It was not only fishermen who used the haven. It had been an important site for export and import of goods and for cross-channel travel until it started to silt up. This undoubtedly affected the wealth of the town, as it did in all the Cinque Ports. In 1618, they joined together to write to the Lord warden, pleading poverty and claiming that between them only one small ship now belonged to a Cinque Ports owner and
‘all the residue of the ships of the Ports are of small burthen and only trade to Newcastle and the west of England with malt; some few are “passage boates,” and employed for France, Holland, and Flanders’
All the owners of larger ships had gone off to London, where the merchants had an unfair advantage, the Cinque Ports said, because they were incorporated into the Company of Merchant Adventurers. As the Company held a monopoly at the time on the exportation of cloth, the Cinque Ports men had a good point, but no chance of winning the argument.
Exactly what and how much was imported and exported through the haven in the seventeenth century is unknown. The Customs papers for the period, which recorded all this information are held at the National Archive, but are now too fragile to be viewed. Some information, however, can be pieced together from other sources.
We know that horses were exported through the haven. In the seventeenth century, the reputation of the British horse was so good that dealers could make three times more by selling abroad rather than in the domestic market. Cromwell had banned the export of horses during the civil war (they were needed for the cavalry) but the ban was lifted in 1656, and the corporation of Hythe evidently saw an opportunity to replenish the town chest, and slapped a fee on horse traders using the haven.
At the same time they voted to charge for other goods transported from the port -wheat, beans, barley, malt, rye, and pease. Coal from Newcastle was a regular import. It was still being brought into the haven in 1618, but by 1640 Elias Bassett, a local merchant, was bringing the stuff to the town in carts from the stade, suggesting his boats were drawn up there rather than anchoring in the haven.
Dealing in coal was not without its pitfalls. In 1644, Robert Curtis took his barque ‘Porpoise’ up to Sunderland to fetch coal, but on his way back home he and the vessel were seized by the navy, acting under the authority of Parliament, who believed he was going to supply the enemy. The enemy in this case was the King, Charles I. Curtis was held for a month before persuading the Admiralty of his ‘affection for Parliament’.
The Hythe Customs books do reveal one thing, even though they cannot be viewed. Their catalogue descriptions show that from 1685 onwards they are blank. No entries were made, and it must be assumed that from then on, Hythe haven was closed for business.
Alongside legitimate trade existed the murkier world of smuggling. On the Kent coast in the seventeenth century, the focus of the smugglers was getting wool out of the country, rather than importing goods, although that could be an attractive sideline. For centuries England’s chief raw material was wool. It was exported, after payment of duty, particularly to Flanders where it fetched a good price, and was prized for its texture and length of staple. It was used in the manufacture of the very best quality cloth. Then, in 1614, James I issued a proclamation restraining the export of wool. This was repeated in 1617, and again by the Commonwealth and was finally enshrined in law in 1660. The measures were intended to halt the growth of the Flemish textile industries and promote the growth of domestic, especially Irish, enterprises.

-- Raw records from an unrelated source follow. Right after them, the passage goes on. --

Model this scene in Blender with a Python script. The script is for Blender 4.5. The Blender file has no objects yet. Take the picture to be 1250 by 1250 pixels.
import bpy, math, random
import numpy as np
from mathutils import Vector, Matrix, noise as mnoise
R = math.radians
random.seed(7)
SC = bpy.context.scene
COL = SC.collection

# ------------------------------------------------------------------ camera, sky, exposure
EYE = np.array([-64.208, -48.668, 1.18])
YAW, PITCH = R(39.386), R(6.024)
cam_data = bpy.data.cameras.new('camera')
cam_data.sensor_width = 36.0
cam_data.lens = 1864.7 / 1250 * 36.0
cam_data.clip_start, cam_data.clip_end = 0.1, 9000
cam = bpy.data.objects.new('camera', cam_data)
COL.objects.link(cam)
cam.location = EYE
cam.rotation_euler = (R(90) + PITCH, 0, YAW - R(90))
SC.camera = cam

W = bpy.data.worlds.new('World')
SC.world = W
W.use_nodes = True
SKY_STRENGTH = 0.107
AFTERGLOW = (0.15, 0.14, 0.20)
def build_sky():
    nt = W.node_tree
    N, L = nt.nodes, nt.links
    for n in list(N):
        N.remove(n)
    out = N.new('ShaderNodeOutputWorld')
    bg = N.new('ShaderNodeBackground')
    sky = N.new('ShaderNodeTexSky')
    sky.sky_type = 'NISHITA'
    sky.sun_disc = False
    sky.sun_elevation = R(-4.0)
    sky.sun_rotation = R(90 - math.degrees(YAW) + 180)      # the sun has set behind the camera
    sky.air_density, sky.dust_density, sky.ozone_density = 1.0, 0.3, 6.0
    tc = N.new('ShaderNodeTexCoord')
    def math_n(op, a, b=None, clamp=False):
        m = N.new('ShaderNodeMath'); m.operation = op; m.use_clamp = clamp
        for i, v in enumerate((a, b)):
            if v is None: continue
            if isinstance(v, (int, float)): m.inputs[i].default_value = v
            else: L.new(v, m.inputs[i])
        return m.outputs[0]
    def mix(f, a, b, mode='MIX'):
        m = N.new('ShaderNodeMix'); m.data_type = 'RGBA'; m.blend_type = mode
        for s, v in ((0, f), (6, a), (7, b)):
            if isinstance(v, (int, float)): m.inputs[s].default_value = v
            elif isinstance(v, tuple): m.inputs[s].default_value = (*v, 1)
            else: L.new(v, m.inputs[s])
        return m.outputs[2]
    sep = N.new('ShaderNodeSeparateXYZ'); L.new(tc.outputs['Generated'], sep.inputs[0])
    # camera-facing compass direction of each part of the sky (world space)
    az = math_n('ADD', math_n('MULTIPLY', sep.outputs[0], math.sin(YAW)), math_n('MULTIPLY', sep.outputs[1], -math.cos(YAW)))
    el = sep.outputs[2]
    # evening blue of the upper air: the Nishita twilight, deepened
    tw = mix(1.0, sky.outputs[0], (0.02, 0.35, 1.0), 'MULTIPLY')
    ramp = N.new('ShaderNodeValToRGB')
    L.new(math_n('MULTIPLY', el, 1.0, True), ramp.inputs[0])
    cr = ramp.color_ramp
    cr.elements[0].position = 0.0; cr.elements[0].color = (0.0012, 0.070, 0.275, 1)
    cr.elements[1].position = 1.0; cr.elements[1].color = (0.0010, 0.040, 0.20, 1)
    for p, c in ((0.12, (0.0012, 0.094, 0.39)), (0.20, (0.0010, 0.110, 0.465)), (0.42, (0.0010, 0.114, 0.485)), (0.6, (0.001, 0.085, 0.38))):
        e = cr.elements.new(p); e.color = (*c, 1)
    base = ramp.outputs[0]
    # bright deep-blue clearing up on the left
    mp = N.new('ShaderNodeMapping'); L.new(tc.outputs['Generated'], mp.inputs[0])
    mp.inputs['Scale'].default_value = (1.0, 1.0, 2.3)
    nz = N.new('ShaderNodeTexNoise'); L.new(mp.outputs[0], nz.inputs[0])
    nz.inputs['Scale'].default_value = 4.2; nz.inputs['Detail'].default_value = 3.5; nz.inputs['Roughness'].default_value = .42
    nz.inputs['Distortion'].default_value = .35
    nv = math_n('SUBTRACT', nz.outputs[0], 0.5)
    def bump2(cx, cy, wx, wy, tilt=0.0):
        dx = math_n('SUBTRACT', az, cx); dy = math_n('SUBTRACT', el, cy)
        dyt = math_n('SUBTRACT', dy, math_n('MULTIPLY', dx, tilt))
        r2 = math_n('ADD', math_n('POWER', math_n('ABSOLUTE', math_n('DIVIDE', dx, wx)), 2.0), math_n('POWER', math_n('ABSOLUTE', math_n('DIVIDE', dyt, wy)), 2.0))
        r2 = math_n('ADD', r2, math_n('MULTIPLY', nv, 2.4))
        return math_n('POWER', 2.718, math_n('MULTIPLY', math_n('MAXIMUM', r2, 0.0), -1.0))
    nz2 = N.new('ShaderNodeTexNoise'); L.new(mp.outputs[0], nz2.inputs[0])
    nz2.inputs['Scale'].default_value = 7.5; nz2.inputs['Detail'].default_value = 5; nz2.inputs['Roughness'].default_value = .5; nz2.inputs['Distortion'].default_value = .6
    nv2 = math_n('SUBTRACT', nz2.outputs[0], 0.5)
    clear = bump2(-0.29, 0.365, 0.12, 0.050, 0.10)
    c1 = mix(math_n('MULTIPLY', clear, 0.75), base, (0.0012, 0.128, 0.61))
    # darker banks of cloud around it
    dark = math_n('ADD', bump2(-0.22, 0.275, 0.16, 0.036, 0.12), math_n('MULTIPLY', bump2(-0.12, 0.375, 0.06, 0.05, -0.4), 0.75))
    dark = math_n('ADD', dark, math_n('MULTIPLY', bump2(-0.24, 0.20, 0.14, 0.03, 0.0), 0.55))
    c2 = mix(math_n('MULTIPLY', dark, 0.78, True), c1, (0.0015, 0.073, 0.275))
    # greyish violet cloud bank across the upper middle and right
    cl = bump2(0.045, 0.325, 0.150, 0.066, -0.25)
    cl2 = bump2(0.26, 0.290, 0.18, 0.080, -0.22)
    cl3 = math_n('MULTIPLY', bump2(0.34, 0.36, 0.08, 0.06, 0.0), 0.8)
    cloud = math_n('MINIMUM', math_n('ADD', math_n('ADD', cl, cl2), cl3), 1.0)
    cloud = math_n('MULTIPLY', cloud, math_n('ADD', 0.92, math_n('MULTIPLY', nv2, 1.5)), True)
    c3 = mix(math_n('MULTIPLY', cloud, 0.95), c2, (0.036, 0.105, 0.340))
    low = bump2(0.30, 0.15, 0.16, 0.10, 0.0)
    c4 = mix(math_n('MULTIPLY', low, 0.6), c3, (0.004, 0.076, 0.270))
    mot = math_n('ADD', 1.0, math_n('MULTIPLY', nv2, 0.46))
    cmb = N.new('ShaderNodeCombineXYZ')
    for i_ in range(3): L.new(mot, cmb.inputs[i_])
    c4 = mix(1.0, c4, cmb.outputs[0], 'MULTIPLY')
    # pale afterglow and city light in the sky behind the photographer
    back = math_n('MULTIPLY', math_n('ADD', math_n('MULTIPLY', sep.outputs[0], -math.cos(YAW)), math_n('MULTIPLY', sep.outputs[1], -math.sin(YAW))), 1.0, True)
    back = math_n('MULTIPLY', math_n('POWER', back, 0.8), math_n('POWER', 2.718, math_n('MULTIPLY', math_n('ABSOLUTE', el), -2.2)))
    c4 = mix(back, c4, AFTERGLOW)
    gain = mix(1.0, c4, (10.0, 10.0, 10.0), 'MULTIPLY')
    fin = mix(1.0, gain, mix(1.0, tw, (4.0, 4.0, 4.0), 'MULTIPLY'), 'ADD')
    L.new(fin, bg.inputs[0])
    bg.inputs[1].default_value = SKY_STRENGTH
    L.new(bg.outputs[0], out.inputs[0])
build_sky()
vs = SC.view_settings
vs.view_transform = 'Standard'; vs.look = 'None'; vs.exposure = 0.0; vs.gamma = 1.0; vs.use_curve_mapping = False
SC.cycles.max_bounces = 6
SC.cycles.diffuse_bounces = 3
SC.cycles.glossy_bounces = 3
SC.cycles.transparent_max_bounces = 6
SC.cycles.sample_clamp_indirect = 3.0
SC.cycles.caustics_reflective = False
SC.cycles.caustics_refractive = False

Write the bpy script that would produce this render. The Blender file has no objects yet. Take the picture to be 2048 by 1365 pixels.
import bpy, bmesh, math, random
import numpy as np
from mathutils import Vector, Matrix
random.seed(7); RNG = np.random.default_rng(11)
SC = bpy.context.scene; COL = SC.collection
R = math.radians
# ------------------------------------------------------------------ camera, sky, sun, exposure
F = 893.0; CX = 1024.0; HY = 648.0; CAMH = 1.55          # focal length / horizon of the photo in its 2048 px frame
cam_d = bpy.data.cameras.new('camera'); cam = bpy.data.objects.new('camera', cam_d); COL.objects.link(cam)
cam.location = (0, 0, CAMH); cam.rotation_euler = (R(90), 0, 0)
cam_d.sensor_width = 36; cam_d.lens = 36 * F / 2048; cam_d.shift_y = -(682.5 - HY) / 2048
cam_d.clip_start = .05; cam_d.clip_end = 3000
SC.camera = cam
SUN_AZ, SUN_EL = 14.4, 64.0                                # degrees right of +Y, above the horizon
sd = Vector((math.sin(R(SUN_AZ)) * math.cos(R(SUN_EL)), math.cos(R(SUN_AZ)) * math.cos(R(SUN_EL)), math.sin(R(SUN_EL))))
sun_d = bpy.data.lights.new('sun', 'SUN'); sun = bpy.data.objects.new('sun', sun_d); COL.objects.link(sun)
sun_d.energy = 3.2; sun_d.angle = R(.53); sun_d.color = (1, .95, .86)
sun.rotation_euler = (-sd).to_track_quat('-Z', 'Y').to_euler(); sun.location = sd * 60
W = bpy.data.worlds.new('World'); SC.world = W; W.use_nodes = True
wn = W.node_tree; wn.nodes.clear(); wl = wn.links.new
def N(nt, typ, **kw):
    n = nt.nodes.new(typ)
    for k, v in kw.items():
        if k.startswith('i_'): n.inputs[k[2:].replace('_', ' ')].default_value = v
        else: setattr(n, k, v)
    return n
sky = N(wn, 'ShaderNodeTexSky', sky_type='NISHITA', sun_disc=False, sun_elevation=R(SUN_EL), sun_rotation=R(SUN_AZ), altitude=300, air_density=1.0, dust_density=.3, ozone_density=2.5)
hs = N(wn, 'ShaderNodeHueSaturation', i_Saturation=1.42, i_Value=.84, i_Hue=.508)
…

During the first half of the seventeenth century, sheep farming on the Romney Marsh had developed until huge tracts of the area were converted to grazing land. Everyone kept sheep, from husbandmen and yeomen, to small and great landowners who employed ‘lookers’ to keep an eye on the beasts and never visited their holdings. The ban on export was a disaster. The loss of revenue could not be made up by sales to the domestic market. In 1703, it was reckoned that wool in its raw state was worth fourpence a pound in Ireland, and combed wool, tenpence. In France a seller could get two shillings and sixpence for raw wool and up to six shillings a pound for combed wool. Apart from the inconvenient fact that it was against the law, the argument for smuggling was very persuasive.
Even before the ban, wool smuggling, known as ‘owling’ had taken place to avoid paying the export duty. The word owling is variously explained as coming from the hooting noise the smugglers used to warn of danger (which sounds, frankly, unlikely) or as being a corruption of ‘wooling’. Or perhaps it was because the smugglers worked at night.
The owlers’ enemies were the customs men. Until 1671, the normal method of customs duty collecting was ‘farming’. An individual, the farmer, would pay a fixed sum to the Crown, and then collect customs duties in a given area and keep them. Farmers appointed their own officials at ports. Alas, neither the farmers nor the officials were always honest men.
Arranging a ship, and men, to smuggle wool overseas involved a large financial outlay, with the possibility of great returns, and the men who bankrolled this were not averse to using violence if their plans were threatened. Punishment for smuggling was death if the culprit resisted; if not, he could expect to be transported or sent for navy service, none of which was a desirable outcome. Threats were an effective way of ensuring silence. Smugglers were not dashing rogues with Robin Hood tendencies, whatever the romantic novelists might have you believe.